[3D scene scripts]
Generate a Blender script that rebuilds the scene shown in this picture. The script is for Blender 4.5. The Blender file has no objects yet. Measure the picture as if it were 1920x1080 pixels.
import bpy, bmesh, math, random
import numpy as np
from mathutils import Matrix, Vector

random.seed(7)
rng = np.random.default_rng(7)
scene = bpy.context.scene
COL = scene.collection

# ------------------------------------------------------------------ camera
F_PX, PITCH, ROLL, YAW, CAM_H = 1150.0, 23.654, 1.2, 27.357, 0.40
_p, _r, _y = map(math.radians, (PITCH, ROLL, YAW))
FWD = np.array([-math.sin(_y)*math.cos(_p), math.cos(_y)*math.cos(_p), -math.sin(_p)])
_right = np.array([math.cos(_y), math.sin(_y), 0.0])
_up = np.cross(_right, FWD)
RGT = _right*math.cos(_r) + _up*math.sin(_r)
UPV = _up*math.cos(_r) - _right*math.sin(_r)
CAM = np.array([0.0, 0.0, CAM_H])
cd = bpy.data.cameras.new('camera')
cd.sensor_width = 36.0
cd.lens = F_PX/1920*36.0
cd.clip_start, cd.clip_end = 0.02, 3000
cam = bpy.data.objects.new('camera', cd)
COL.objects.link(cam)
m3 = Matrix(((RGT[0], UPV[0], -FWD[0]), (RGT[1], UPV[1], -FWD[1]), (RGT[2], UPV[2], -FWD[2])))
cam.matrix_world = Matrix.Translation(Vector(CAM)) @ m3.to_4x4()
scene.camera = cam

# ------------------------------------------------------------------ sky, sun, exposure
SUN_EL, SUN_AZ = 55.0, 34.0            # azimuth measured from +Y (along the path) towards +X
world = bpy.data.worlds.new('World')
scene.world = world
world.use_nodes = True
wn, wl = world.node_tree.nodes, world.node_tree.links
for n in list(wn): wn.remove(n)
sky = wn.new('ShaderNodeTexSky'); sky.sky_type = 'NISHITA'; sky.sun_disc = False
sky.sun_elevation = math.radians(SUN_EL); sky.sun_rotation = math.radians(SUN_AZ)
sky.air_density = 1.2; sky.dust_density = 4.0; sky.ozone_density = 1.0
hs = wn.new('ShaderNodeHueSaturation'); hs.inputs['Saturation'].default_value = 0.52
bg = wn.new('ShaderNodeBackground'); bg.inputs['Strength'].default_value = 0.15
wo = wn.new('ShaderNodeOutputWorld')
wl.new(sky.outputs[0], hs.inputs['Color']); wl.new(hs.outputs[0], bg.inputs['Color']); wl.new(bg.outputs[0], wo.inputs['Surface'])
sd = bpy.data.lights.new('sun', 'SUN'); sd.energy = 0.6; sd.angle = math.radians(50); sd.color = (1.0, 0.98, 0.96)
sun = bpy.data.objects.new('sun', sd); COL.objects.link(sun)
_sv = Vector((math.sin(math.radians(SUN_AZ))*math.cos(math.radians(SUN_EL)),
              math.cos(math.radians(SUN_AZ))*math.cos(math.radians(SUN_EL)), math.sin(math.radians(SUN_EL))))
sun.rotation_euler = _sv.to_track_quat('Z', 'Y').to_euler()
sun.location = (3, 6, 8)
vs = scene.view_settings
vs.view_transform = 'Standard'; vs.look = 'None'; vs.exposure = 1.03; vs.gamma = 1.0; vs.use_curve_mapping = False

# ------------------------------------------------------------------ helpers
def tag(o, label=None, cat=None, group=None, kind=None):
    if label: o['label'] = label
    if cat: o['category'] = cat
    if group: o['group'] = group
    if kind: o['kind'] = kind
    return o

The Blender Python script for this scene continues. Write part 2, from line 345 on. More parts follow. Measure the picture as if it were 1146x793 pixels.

What the task asks: Please copy only these lines, exactly: the first line of the records through the line containing "scene.camera = cam", ends included.

Task output:
Generate a Blender script that rebuilds the scene shown in this picture. The script is for Blender 4.5. The Blender file has no objects yet. Measure the picture as if it were 1920x1080 pixels.
import bpy, bmesh, math, random
import numpy as np
from mathutils import Matrix, Vector

random.seed(7)
rng = np.random.default_rng(7)
scene = bpy.context.scene
COL = scene.collection

# ------------------------------------------------------------------ camera
F_PX, PITCH, ROLL, YAW, CAM_H = 1150.0, 23.654, 1.2, 27.357, 0.40
_p, _r, _y = map(math.radians, (PITCH, ROLL, YAW))
FWD = np.array([-math.sin(_y)*math.cos(_p), math.cos(_y)*math.cos(_p), -math.sin(_p)])
_right = np.array([math.cos(_y), math.sin(_y), 0.0])
_up = np.cross(_right, FWD)
RGT = _right*math.cos(_r) + _up*math.sin(_r)
UPV = _up*math.cos(_r) - _right*math.sin(_r)
CAM = np.array([0.0, 0.0, CAM_H])
cd = bpy.data.cameras.new('camera')
cd.sensor_width = 36.0
cd.lens = F_PX/1920*36.0
cd.clip_start, cd.clip_end = 0.02, 3000
cam = bpy.data.objects.new('camera', cd)
COL.objects.link(cam)
m3 = Matrix(((RGT[0], UPV[0], -FWD[0]), (RGT[1], UPV[1], -FWD[1]), (RGT[2], UPV[2], -FWD[2])))
cam.matrix_world = Matrix.Translation(Vector(CAM)) @ m3.to_4x4()
scene.camera = cam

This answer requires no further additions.